▸ EXERCISE DESCRIPTION
Give the lines of the material verbatim, from the first line to the line with "part('towel_bar', b, M['chrome'], se)", including both.

▸ DATA LINES
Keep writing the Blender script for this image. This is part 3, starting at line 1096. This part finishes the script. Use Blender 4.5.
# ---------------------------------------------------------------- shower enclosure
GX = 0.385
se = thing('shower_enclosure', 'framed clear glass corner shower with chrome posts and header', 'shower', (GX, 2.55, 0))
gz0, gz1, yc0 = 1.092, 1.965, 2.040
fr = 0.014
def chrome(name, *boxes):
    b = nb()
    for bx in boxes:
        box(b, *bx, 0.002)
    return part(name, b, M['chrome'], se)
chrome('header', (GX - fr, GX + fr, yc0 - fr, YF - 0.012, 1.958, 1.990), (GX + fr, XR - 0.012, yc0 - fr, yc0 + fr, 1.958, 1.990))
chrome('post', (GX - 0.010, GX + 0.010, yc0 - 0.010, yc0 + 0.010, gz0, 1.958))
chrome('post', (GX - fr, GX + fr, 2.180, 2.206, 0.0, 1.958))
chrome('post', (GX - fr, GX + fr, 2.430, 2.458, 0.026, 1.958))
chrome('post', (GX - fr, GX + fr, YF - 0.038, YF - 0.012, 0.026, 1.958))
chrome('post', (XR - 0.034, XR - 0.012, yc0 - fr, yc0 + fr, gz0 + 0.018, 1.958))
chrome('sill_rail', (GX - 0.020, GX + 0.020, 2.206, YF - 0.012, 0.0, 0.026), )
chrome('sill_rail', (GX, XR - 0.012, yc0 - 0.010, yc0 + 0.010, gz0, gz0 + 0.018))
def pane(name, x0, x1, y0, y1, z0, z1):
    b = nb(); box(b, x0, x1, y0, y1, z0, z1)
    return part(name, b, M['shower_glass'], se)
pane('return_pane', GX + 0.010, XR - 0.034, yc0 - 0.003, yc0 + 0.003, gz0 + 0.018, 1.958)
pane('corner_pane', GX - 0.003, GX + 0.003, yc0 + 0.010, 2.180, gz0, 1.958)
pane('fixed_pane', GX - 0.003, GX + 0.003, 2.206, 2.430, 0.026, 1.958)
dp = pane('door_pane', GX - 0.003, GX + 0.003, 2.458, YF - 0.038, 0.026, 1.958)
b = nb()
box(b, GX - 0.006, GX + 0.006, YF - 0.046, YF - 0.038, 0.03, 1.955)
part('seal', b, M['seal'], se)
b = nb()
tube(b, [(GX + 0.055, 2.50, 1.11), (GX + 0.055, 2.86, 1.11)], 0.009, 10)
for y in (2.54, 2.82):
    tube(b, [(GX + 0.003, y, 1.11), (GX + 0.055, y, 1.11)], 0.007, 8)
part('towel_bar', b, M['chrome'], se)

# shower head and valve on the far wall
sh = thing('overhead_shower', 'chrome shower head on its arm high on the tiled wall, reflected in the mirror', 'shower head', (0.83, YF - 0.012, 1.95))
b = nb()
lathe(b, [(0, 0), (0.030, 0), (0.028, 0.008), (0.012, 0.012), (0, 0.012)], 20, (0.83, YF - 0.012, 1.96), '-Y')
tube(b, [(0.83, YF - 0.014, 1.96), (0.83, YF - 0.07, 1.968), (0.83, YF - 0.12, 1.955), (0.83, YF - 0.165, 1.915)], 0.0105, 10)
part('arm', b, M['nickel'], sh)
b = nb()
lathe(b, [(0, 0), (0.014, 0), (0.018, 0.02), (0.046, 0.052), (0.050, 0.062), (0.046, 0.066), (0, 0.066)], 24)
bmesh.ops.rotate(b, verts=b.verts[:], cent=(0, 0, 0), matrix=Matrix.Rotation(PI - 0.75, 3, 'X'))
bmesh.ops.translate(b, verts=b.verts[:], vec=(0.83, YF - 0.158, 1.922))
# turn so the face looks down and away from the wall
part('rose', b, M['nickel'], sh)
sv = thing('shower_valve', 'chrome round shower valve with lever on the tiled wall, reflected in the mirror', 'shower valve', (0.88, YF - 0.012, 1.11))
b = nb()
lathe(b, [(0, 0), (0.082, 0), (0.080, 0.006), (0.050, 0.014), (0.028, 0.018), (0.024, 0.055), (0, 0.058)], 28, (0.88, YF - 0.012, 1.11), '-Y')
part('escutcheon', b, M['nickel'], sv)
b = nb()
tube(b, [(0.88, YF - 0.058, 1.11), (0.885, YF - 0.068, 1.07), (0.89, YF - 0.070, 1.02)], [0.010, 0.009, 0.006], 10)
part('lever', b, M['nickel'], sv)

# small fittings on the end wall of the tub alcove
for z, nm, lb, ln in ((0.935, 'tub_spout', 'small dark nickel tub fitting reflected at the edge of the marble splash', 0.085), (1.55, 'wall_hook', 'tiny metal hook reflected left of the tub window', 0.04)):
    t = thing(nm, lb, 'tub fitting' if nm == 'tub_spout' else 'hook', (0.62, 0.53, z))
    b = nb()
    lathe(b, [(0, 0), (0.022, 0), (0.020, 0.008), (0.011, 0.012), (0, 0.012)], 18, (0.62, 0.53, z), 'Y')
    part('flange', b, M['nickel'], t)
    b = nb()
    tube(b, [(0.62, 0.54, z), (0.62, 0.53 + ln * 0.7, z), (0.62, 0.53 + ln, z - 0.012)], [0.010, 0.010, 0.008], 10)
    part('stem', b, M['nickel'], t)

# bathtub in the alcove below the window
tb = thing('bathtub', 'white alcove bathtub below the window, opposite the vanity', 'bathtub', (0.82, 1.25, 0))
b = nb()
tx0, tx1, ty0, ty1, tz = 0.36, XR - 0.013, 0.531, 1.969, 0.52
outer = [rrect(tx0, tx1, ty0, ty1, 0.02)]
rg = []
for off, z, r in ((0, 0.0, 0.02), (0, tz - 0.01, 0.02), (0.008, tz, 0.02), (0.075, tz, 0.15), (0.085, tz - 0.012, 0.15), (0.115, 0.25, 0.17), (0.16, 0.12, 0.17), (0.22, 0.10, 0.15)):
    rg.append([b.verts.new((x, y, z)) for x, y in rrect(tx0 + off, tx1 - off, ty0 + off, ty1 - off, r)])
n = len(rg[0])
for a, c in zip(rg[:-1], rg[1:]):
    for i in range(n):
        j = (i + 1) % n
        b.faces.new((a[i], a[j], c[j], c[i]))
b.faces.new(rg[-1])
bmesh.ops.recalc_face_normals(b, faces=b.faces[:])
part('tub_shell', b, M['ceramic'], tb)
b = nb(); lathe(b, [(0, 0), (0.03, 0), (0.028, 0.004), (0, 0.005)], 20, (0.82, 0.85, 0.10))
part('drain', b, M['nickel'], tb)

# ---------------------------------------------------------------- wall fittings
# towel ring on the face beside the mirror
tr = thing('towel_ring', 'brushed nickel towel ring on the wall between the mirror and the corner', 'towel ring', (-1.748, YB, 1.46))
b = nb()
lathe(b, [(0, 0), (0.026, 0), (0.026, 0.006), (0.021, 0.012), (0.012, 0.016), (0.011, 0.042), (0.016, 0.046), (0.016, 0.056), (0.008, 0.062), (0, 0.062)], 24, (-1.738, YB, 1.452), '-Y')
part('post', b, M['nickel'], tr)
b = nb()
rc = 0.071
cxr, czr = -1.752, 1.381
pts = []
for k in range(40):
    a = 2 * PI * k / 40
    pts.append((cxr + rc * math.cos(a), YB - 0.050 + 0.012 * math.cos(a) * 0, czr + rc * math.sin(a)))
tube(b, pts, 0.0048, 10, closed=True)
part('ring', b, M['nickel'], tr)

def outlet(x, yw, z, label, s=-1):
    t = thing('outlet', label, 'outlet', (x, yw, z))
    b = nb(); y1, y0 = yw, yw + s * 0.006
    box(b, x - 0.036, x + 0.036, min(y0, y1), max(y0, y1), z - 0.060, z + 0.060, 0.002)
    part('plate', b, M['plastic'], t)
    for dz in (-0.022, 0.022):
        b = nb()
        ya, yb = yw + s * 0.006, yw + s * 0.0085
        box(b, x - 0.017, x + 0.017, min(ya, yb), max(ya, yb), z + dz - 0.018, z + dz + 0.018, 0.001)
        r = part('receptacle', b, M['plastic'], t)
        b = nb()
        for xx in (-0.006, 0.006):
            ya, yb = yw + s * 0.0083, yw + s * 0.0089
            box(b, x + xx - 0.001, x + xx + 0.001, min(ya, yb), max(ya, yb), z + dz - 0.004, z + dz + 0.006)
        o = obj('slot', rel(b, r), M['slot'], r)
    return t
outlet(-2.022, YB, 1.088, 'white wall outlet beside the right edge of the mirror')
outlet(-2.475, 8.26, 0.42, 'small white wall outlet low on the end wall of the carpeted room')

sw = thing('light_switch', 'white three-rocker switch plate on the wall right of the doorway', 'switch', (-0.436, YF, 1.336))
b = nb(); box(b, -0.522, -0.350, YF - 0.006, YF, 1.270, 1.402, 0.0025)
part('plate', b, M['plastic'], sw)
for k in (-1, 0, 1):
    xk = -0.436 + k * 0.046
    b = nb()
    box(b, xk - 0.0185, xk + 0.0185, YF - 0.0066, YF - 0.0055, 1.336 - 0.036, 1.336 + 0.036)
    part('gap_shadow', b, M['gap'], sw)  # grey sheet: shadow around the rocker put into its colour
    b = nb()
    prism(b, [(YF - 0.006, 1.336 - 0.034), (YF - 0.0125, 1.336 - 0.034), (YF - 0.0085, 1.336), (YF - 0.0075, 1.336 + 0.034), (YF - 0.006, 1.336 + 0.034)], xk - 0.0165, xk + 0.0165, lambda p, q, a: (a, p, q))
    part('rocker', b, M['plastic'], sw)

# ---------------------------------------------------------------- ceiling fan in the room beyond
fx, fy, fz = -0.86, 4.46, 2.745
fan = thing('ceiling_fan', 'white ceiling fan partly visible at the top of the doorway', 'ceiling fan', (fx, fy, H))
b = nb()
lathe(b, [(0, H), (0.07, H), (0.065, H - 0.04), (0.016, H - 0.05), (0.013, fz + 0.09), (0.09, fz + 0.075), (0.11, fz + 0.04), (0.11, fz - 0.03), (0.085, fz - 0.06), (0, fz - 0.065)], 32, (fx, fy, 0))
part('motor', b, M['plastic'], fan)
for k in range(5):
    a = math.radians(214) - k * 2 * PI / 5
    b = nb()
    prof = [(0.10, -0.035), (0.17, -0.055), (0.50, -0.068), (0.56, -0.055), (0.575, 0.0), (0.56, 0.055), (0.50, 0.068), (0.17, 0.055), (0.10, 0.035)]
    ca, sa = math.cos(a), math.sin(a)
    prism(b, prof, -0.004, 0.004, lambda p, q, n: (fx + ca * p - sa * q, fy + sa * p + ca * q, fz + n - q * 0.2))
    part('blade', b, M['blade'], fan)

▸ SOLUTION FOR THIS TASK
Keep writing the Blender script for this image. This is part 3, starting at line 1096. This part finishes the script. Use Blender 4.5.
# ---------------------------------------------------------------- shower enclosure
GX = 0.385
se = thing('shower_enclosure', 'framed clear glass corner shower with chrome posts and header', 'shower', (GX, 2.55, 0))
gz0, gz1, yc0 = 1.092, 1.965, 2.040
fr = 0.014
def chrome(name, *boxes):
    b = nb()
    for bx in boxes:
        box(b, *bx, 0.002)
    return part(name, b, M['chrome'], se)
chrome('header', (GX - fr, GX + fr, yc0 - fr, YF - 0.012, 1.958, 1.990), (GX + fr, XR - 0.012, yc0 - fr, yc0 + fr, 1.958, 1.990))
chrome('post', (GX - 0.010, GX + 0.010, yc0 - 0.010, yc0 + 0.010, gz0, 1.958))
chrome('post', (GX - fr, GX + fr, 2.180, 2.206, 0.0, 1.958))
chrome('post', (GX - fr, GX + fr, 2.430, 2.458, 0.026, 1.958))
chrome('post', (GX - fr, GX + fr, YF - 0.038, YF - 0.012, 0.026, 1.958))
chrome('post', (XR - 0.034, XR - 0.012, yc0 - fr, yc0 + fr, gz0 + 0.018, 1.958))
chrome('sill_rail', (GX - 0.020, GX + 0.020, 2.206, YF - 0.012, 0.0, 0.026), )
chrome('sill_rail', (GX, XR - 0.012, yc0 - 0.010, yc0 + 0.010, gz0, gz0 + 0.018))
def pane(name, x0, x1, y0, y1, z0, z1):
    b = nb(); box(b, x0, x1, y0, y1, z0, z1)
    return part(name, b, M['shower_glass'], se)
pane('return_pane', GX + 0.010, XR - 0.034, yc0 - 0.003, yc0 + 0.003, gz0 + 0.018, 1.958)
pane('corner_pane', GX - 0.003, GX + 0.003, yc0 + 0.010, 2.180, gz0, 1.958)
pane('fixed_pane', GX - 0.003, GX + 0.003, 2.206, 2.430, 0.026, 1.958)
dp = pane('door_pane', GX - 0.003, GX + 0.003, 2.458, YF - 0.038, 0.026, 1.958)
b = nb()
box(b, GX - 0.006, GX + 0.006, YF - 0.046, YF - 0.038, 0.03, 1.955)
part('seal', b, M['seal'], se)
b = nb()
tube(b, [(GX + 0.055, 2.50, 1.11), (GX + 0.055, 2.86, 1.11)], 0.009, 10)
for y in (2.54, 2.82):
    tube(b, [(GX + 0.003, y, 1.11), (GX + 0.055, y, 1.11)], 0.007, 8)
part('towel_bar', b, M['chrome'], se)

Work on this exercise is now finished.